[Dataset section]
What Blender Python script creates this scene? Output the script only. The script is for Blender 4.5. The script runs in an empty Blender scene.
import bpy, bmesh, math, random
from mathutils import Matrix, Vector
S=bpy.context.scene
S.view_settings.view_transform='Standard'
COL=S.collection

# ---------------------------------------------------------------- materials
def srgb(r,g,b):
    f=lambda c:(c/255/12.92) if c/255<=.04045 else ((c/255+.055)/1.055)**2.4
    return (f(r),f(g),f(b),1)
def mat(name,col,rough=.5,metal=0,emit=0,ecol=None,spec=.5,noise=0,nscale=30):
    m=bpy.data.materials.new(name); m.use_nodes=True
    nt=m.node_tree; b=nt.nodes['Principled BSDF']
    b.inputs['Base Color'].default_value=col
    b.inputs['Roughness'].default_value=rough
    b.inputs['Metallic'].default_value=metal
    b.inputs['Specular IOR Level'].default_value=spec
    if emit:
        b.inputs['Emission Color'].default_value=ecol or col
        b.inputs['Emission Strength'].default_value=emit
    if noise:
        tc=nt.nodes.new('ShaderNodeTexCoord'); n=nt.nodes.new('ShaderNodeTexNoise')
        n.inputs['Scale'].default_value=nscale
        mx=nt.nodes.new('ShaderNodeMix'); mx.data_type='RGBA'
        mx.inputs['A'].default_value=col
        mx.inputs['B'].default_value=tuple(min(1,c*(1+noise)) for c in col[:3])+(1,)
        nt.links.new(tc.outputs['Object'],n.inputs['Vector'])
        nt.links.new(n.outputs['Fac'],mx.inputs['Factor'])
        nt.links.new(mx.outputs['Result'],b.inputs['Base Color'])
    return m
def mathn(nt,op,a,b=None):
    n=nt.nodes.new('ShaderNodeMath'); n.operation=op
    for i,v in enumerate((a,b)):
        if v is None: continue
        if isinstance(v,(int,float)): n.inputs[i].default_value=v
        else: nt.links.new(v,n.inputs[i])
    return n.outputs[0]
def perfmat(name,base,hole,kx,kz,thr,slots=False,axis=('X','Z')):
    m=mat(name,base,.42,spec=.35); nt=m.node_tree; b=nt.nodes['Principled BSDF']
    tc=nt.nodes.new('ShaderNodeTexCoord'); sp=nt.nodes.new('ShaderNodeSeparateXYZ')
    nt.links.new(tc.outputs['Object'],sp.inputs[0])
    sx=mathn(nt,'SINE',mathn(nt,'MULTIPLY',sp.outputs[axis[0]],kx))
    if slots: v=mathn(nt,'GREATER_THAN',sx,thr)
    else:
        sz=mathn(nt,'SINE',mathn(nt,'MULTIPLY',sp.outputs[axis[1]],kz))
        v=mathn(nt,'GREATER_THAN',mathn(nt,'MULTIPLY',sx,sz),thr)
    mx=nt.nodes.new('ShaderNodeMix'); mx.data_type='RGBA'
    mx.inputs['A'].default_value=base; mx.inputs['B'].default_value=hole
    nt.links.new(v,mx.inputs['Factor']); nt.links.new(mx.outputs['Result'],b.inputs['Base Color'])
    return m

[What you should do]
Return exactly, please, the lines of the material from the first one down to and including the line where "COL=S.collection" appears.

[Output of the exercise]
What Blender Python script creates this scene? Output the script only. The script is for Blender 4.5. The script runs in an empty Blender scene.
import bpy, bmesh, math, random
from mathutils import Matrix, Vector
S=bpy.context.scene
S.view_settings.view_transform='Standard'
COL=S.collection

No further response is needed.